There is a growing awareness that using more timber in construction would be good for the climate. Using wood substitutes for materials with much larger climate footprints i.e. concrete, steel, brick and block[1]. At the same time wood stores carbon that has been removed from the atmosphere via photosynthesis while the tree was growing in the forest. After the tree is harvested a new one is planted.
Technically this process is not Carbon Capture and Storage (CCS) rather it is a Greenhouse Gas Removal (GGR). However both processes are removing carbon from the atmosphere and storing it: the former, theoretically, for centuries[2]; the latter for decades. In the battle to avert climate breakdown both are needed.
Talk of CCS can elicit strong emotions. Its detractors, particularly amongst the green NGOs, point out that to date it has proved expensive and unreliable resulting in its development being slow. On the other hand its advocates, all big players – the UN, the Committee on Climate Change and the Labour Government – insist it is a key part of the architecture that will deliver net zero.

CCS’s UK champion, Energy Secretary Ed Miliband, has secured nearly £22 billion of government funding to subsidise three projects on Teesside and Merseyside that will carry captured carbon to geological storage in Liverpool Bay and the North Sea resulting in the removal of 8.5 Mt CO2e each year from the atmosphere.
How does GGR via carbon stored in timber construction compare to CCS in the amount of carbon it can remove from the atmosphere? The answer comes from adding together four GGR categories delivered by using more wood in buildings.
First, we have timber framed 2 or 3 storey family homes. Currently 92% of family homes built in Scotland have timber frames. England is now following, albeit from a low starting base of 9%. This change is happening for two main reasons: timber framed homes have a lower level of embodied carbon than a brick and block equivalent and they can be erected more quickly which financially benefits the housebuilder. The timber frame is also storing carbon at a rate of 4.6 tonnes per home. Consequently if 45% of the 300,000 family homes planned to be built each year had a timber frame this would store 0.6 Mt CO2e annually.
Second, we have carbon storing wood fibre insulation of which little is currently used in the UK unlike in Germany and Poland where figures are approaching 10% of new homes. If 20% of new homes in the UK used it this would store 0.2 Mt CO2e annually.

[Wood fibre insulation has the potential to be a major carbon store in both new and existing buildings – picture Steico]
Third, is mass timber which delivers much larger GGR figures. Mass timber is a bigger version of plywood where layers of wood are stuck together at right angles to produce a material which has the same structural strength of steel and concrete. With it we can construct big buildings – stations, mosques, offices, apartment blocks, schools. A recent study, by architects dRMM, focused on five case studies which concluded that each mass timber building stored on average 1,032 tonnes of carbon. If 300 cities and towns were to use mass timber to build 20 new buildings per year this would deliver removals of 6.2 Mt CO2e.

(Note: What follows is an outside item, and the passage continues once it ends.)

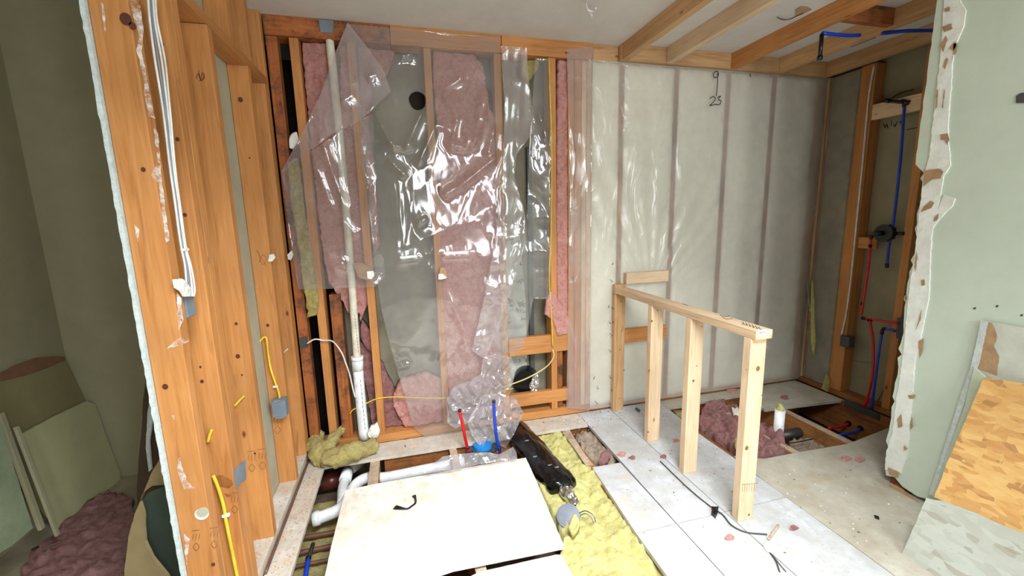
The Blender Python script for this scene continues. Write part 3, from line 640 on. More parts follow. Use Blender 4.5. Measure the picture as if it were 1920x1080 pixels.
film('plastic_sheet', [(648, 45), (760, 56), (935, 72), (940, 200), (943, 330), (948, 480), (950, 620), (948, 700), (930, 790), (870, 812), (806, 828), (775, 800), (758, 740), (735, 660), (715, 580), (703, 490), (690, 380), (672, 200)], 2.785, M_FILM, 'large clear plastic sheet stapled over the back wall studs', .018, 3.2, 2, holes=(hole,))
film('plastic_sheet', [(652, 42), (690, 90), (718, 130), (733, 172), (690, 215), (668, 230), (610, 262), (575, 290), (528, 322), (545, 290), (572, 240), (600, 180), (625, 110)], 2.742, M_FILM2, 'cloudy triangular plastic flap stretched across the vent pipe', .012, 5, 5)
film('plastic_sheet', [(528, 322), (575, 290), (650, 238), (700, 215), (704, 330), (708, 470), (720, 485), (722, 520), (702, 538), (620, 541), (560, 542), (548, 470), (538, 400)], 2.752, M_FILM, 'clear plastic sheet over the pink batt left of the big sheet', .018, 6, 9)
film('plastic_sheet', [(938, 88), (986, 92), (990, 150), (1000, 245), (985, 265), (966, 292), (964, 330), (982, 400), (985, 450), (958, 540), (940, 600), (910, 672), (896, 665), (884, 655), (906, 560), (930, 440), (940, 330), (945, 200)], 2.735, M_FILM2, 'cloudy plastic strip hanging loose in long folds down the middle', .03, 7, 12, .016)
film('plastic_sheet', [(1003, 110), (1030, 112), (1033, 300), (1032, 500), (1028, 560), (1000, 560), (985, 640), (972, 660), (930, 664), (918, 640), (960, 540), (985, 430), (992, 300)], 2.80, M_FILM, 'clear plastic behind the loose hanging strip', .02, 6, 15)
film('plastic_sheet', [(1062, 92), (1112, 88), (1110, 330), (1106, 560), (1106, 768), (1062, 766), (1066, 500), (1068, 300)], 2.795, M_FILM2, 'cloudy plastic strip wrapped over the tripled post', .010, 7, 18)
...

[Architects dRMM have studied five mass timber builds in the UK revealing them as major carbon stores as well as healthy buildings]
Fourth, if each of these mass timber buildings used wood fibre insulation we would have a GGR of 1.5 Mt CO2e per year.
In total this would deliver an annual carbon removal of 8.5 Mt CO2e – equivalent to the UK’s proposed CCS programme – and at no financial cost to the Treasury!

[Sweden is leading the way with a steady increase in the number of mid-rise apartments built for timber – picture author]
Quite why such a massive carbon removal opportunity remains essentially unrecognised by the government is a mystery. Is the technology not exciting enough? Is it because it cuts across three departmental silos (Housing, Energy and Environment) and isn’t seen as ‘belonging’ to any of them? Is it – oddly – because it doesn’t come with a significant price tag?
The government’s Timber in Construction Roadmap 2025 is its first step towards addressing the housing crisis in a sustainable way. While the government don’t need to finance GGR via more timber in buildings they do need to:
- Acknowledge publicly at cabinet level that timber buildings store carbon and that such GGRs are good for the climate.
- Use government procurement to boost timber construction as is in France and Japan.
- Include biogenic carbon in the embodied carbon assessment within net zero whole life carbon policy in the construction sector.
When it comes to Greenhouse Gas Removal technology now is the time to see the wood from the trees.
[1] This is because their manufacture involves high levels of heat, in most cases derived from a fossil fuel energy source.
[2] Off the coast of Norway two CCS operations at Sleipner and Snohvit have been capturing a million tonnes of CO2 annually for 27 years and 15 years respectively, so not yet centuries.